Artistic tools are supposed to be only as creative as the people who use them, but in today’s mass of consumer-end, interactive, digital culture, the reverse might also be true: are we only as creative as the digital systems we’re given to play with? US artist Cory Arcangel combines a nerdish love of everything old-tech with a shrewd curiosity into how technological systems frame and condition creativity, producing multimedia work that is all about ‘repurposing’ – coaxing new creative life out of apparently banal and defunct cultural gadgetry, or diverting current technology into producing unlooked-for forms of novel experience.

So, for his first solo show at Lisson, Arcangel kicks off with one of his familiar hacked videogames, a self-playing 1999 Nintendo 64 basketball simulator in which a pixelly Kobe Bryant gets stuck in an eternal practice shoot, condemned always to miss the bucket. The weird lifelessness of this loop points us to something philosophical about how, as gamers or social-networkers, we invest ourselves in such digital alter-egos – human ghosts in the machine.

That idea of cybernetic interaction between people and technology gets a more directly artistic twist in what look like large, 1960s abstract colour-field paintings, but which turn out to be big photographs generated from simple Photoshop colour gradients. They’re a bit trite, and far less interesting than when Arcangel reboots an old pencil-plotter printer, getting it to produce a series of identical, but apparently hand-drawn sketches of palm trees, a 1990s Ford Taurus and, er, Bill Clinton.

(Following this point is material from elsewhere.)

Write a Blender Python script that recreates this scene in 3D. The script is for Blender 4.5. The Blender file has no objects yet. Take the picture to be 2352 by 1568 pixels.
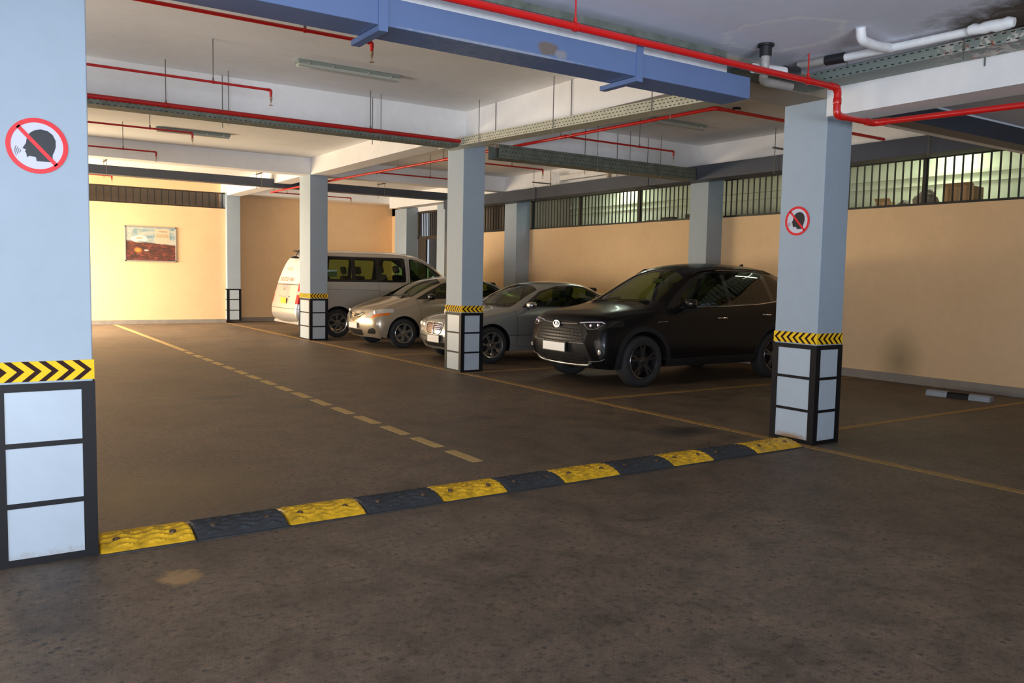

Arcangel’s goofy retro-fitting of mass culture into art culture plays for laughs in a room of gyrating ‘dancing shelves’, wobbly glass-and-steel display stands arranged to hark back to the modular sculptures of po-faced conceptualist Sol LeWitt. Elsewhere, a room-humidifier vaporises a tangy mist of Diet Sprite, converting soft drink into sticky air. A master at playfully prising open the gaps that consumer culture wants to keep seamless, Arcangel can sometimes get too cute, but it’s always entertaining.